Mir geht es hier nicht um Habitus-Shaming. Ich habe immer bewundert, wie rational und abgeklärt viele von ihnen mit klaren Zielen und Plänen vor Augen studiert haben. Mein Ziel war eigentlich nur, diesen Graben zwischen ›Getto‹ und Uni erst mal zu überspringen. Meine Geschichte ist auch nicht zwangsläufig repräsentativ, weil ich mich im Bildungssystem mit seinem einhergehenden Leistungsdruck trotzdem problemlos wie ein Fisch im Wasser zurechtfinde, ja sogar die Gelegenheit bekam, Leher:innen aus meiner Vergangenheit Lügen zu strafen, indem ich mein intellektuelles Potenzial unter Beweis gestellt habe. Aber meine Geschichte verweist auf ein grundlegendes Problem, das sich in den Zahlen des Hochschul-Bildungs-Reports wiederfindet und das ich immer wieder in meiner pädagogischen Arbeit (u.a. der Stipendienberatung meiner Schüler:innen) erlebe:
Diejenigen, die erreicht werden sollen, sind in unerreichbarer Ferne für diejenigen, die nach ihnen suchen, weil die Lebensrealitäten völlig verschieden sind. Eine Annäherung wird durch habituelle Gräben nur weiter erschwert, denn diejenigen, die Bildung fördern, sind oftmals die, die bereits im System reüssieren – die Hemmschwelle, diese Hand, die gereicht wird, auch tatsächlich zu ergreifen, ist mangels Identifikationspotenzialen sicher größer, als einem bewusst sein kann. Den Talentscouts, Stiftungsmitarbeiter:innen, Ehrenamtlichen liegt Bildungsgerechtigkeit am Herzen und eine Vielzahl unter ihnen hat sicherlich auch eine Aufstiegsbiographie. Aber noch einmal der Blick auf die Zahlen: Gerade einmal ein Fünftel des Klientels, das mit solchen Förderangeboten erreicht werden soll, schafft es überhaupt zum Abitur – und genau hier setzen dann die Angebote auch erst an. Sommer-Akademien, Schüler:innen/Studien-Stipendien, Bafög, Mentoringprogramme: All diese Förderungsmöglichkeiten helfen vielmehr dabei, die Hürden dort, wo sie sie einreißen, gleich wieder aufzubauen.
Auf der einen Seite richten sie sich überwiegend an Schüler:innen, die in der Sek. II sind – also an Schüler:innen, die bereits einen gewissen Bildungserfolg verzeichnen können. Damit diese das Angebot aber überhaupt wahrnehmen können, muss es zunächst sichtbar werden.
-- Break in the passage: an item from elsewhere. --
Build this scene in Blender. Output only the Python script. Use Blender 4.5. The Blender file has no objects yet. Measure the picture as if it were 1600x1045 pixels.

Das heißt, es braucht nicht nur Talentscouts, die von Zeit zu Zeit die Schulen besuchen, sondern Schulen brauchen grundständig etablierte Förder- und Stipendienkulturen und für diese Thematik sensibilisierte Lehrer:innen (alternativ: Schulpsycholog:innen/Mentor:innen usw.). Wie das Einmaleins sollte mit dem Schuleintritt klar werden, dass der Weg in viele Richtungen verlaufen, auch wenn man es vielleicht nicht sehen kann. Auf der anderen Seite fördern sie primär Schüler:innen, die gute Leistung erbringen, und bauen somit genau die Mauern weiter auf, die sie eigentlich einreißen wollen – gute Schulleistungen reflektieren nicht zwangsläufig auf tatsächliches Potenzial; auch das weiß jeder, der sich mit Schüler:innen mal näher auseinandergesetzt hat (Beispiel hier).
Das Problem, das ich sehe (und es ist natürlich nur eines von vielen), ist eine früh einsetzende ›Sozialisation des Scheiterns‹, die sich unter anderem (!) trägt durch Stigmatisierungen, mangelnde Fehlerkulturen, Notenfixierung, zu wenig individuelle Beratung und Förderung sowie (oftmals habituell bedingtem) Ausschluss von soziokultureller Teilhabe. Das führt in letzter Konsequenz dazu, dass die Hilfs- und Förderangebote, die genau das abfangen möchten, einerseits erst zu einem Zeitpunkt greifen, an dem es für die meisten Nichtakademiker:innenkinder schon ›zu spät‹ ist (denn nur ein Fünftel schafft es überhaupt zum Abitur), und andererseits fehlende Bildungschancen eher reproduziert, indem auch durch das Nichterhalten solcher Förderungen die Selbstwirksamkeitserfahrung ambitionierter Jugendlicher untergraben wird.
Was meine persönliche Lösung anbelangt: Meine Kämpfe trugen und tragen sich mit mir selbst auf dem Impostor-Terrain aus gefühlter Ausgrenzung, Nichtpassung und Unsicherheiten aus. Lehrer:innen, die mich unterstützt hätten, kamen zu spät, Hilfsangebote waren mir nicht bekannt und mein Umfeld konnte nichts davon abfedern.
Dennoch: Ich hatte Bildungserfolg (wie unwahrscheinlich er aus vielerlei Gründen war, weiß ich erst in der Rückschau), wie weit er noch führen kann, ist derzeit ungewiss. Aber trotzdem betrachte ich, bis heute mit dem Impostor-Stimmchen im Innern debattierend, ein akademisches Spielfeld, auf dem ich hervorrangende Leistungen erbracht habe, dessen habituelle Regeln ich aber nicht recht verstehe und daher auch nicht beherrsche(n will).

Autorin: Stefanie Junges
Großartiger Text und spiegelt im Detail und in der Gesamtmessage meine eigene Erfahrung ziemlich genau wider. Letztendlich hat mich in der Promotionsphase dann das Imposter-Syndrom doch niedergerungen.
Dennoch und grade deswegen volle Zustimmung zu deinem Text: Kindern und Jugendlichen aller Altersstufen und Herkunftsgeschichten muss vermittelt werden, dass alles für sie möglich ist. Und v.a. auch erstrebenswert. Und dass es nicht falsch oder unanständig ist, einen anderen Weg als die Eltern einzuschlagen!